I personally try and do this as little as possible and I do it in a very specific way.  What I aim to do is share my experiences and things that I’ve done, rather than talking about what I’ve “got” or “have”.  I tend not to talk about my financial situation or my possessions because that’s not relevant for people.

It’s important, I think, to tell you what I’m doing and what I’m thinking about so that you can get my perspective and experience to help you with whatever you’re doing.

One thing that is starting to grind my gears a bit are the people online who preface everything with a call to action that says you should be more like them.  Often times these people are genuinely messed up people who aside from some momentary success lead disastrous lives lurching from one mess to the next.

These folks fall into two distinct baskets.

One, the pure Hopium Dealers.  These folks often don’t have a pot to piss in or a window to throw it out of and they pretend they’re “crushing it”.  They lead these fictitious lives and record the whole thing on their phone so that they can prey on the weakness of others.  I think these Hopium Dealers are human excrement.

Simply put, they are modern day con men (or women) and charlatans.

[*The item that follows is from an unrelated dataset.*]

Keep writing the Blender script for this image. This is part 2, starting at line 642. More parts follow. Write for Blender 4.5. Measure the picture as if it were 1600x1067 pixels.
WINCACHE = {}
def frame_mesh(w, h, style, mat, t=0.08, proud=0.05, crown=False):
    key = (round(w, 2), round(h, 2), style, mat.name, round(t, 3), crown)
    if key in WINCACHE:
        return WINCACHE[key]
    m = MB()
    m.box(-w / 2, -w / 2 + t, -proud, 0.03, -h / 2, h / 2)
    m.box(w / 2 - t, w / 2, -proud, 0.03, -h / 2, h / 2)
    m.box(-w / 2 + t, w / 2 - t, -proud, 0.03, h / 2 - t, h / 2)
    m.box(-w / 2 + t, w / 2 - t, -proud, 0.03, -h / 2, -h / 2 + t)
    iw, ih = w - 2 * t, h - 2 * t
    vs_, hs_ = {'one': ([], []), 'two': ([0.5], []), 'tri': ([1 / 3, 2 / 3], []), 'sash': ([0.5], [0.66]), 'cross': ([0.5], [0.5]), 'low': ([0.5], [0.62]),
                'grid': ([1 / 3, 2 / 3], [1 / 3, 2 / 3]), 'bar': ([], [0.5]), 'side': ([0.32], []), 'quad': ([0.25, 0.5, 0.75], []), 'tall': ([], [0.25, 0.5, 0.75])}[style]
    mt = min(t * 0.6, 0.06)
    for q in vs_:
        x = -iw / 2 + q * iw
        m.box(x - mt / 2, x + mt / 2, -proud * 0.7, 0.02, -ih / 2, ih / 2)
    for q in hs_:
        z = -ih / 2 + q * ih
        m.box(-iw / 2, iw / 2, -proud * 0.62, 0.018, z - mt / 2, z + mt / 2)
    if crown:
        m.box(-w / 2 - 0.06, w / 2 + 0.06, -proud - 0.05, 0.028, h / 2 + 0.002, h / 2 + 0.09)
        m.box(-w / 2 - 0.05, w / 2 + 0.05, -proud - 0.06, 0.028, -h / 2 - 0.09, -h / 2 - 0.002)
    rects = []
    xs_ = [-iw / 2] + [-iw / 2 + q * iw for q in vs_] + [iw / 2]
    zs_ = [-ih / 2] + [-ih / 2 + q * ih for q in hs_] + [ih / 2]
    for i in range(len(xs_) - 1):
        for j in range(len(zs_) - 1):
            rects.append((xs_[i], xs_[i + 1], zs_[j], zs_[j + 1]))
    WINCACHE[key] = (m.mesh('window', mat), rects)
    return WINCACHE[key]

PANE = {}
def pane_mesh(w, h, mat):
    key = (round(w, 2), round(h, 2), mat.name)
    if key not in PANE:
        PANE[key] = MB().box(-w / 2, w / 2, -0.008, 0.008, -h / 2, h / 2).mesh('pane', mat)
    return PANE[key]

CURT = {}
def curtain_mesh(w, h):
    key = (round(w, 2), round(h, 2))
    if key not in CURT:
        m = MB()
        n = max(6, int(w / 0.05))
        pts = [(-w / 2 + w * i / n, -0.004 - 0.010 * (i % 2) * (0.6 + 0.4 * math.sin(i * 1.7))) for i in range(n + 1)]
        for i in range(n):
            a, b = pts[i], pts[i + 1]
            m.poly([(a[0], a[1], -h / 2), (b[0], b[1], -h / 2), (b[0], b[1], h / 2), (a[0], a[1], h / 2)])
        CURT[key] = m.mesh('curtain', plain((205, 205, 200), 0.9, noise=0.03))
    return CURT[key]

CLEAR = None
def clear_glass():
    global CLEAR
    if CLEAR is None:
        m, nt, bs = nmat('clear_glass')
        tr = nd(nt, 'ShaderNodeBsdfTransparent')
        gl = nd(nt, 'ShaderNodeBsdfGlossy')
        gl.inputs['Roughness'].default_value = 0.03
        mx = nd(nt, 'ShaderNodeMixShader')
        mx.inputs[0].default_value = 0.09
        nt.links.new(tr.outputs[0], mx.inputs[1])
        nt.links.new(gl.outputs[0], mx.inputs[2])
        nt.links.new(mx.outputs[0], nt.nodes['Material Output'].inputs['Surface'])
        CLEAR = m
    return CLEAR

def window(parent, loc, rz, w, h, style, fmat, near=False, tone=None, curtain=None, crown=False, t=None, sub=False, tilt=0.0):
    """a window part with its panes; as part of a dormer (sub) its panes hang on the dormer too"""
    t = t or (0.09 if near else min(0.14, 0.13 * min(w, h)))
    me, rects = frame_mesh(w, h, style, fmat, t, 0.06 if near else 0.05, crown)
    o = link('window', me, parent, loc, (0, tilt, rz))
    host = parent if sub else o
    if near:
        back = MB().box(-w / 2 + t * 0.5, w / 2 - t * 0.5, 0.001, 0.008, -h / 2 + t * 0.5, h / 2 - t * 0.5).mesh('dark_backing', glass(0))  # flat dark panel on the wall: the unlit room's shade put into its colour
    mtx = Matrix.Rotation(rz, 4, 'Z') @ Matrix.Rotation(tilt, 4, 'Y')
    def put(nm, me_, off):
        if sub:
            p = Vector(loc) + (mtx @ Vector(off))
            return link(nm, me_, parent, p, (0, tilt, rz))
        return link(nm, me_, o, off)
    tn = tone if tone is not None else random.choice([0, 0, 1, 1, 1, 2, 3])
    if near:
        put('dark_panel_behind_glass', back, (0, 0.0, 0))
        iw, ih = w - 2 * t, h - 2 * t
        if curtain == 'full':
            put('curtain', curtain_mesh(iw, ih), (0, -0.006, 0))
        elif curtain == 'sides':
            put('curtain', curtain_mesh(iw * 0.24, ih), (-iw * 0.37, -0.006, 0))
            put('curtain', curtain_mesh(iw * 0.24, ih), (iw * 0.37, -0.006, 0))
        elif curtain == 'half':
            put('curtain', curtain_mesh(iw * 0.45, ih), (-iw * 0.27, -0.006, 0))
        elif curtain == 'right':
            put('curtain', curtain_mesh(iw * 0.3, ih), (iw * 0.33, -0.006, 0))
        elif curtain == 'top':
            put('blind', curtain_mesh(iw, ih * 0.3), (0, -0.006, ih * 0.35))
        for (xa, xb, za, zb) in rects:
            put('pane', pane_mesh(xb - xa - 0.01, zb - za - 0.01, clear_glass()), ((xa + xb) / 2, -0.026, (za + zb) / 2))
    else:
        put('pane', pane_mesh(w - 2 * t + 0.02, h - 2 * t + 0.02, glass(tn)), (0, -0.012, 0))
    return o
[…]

The second groups are a little bit more complex.  They operate on a cult of personality type basis.  They try and build an audience who follows them, cheers them on and the audience revels in the shenanigans of their hero.  These people are just living vicariously through this person.

For the most part, it’s harmless, until they start selling access and encouraging people to do what they do from a lifestyle and method of operation perspective.

First of all, that won’t work for most people.  The overwhelming majority of us couldn’t pull that off.

And secondly, it focuses people on the wrong things.  When someone tries to be more like me behaviourally, they aren’t actually focusing on building their own business.  They end up measuring the wrong stuff and mimicking patterns that don’t matter.  These people end up spending all their time on Facebook Live exuding confidence and swearing but actually achieving nothing.

The best piece of advice that I can give people is to be themselves – you be you!  Stay in your own lane, run your own race.  I talked about this a bit back in March in a post that you can read here.

There’s nobody in the world as good as you at just being you and vice versa.  If you try and be me, you’re going to at best end up being the second best version of Sean.

And how does that help you?  It doesn’t.

But here’s the secret – the reason why people who teach people to be more like them is because they know that the people following their imposters and clones will “graduate” up the food chain and eventually start following the “real deal”.  They are creating little “mini-me” characters to go do lead gen for them.

So ignore that stuff.  Look at what people do well tactically and strategically and try to reverse engineer it.  Heck, even better, you can find someone like myself, read this blog and I’ll tell you what I’m doing and why.

Ultimately, you want to learn, not emulate.  You want to be the best you that you can, not the second-best version of me.  Take what you can from people, fit it to suit your situation and then make it your own.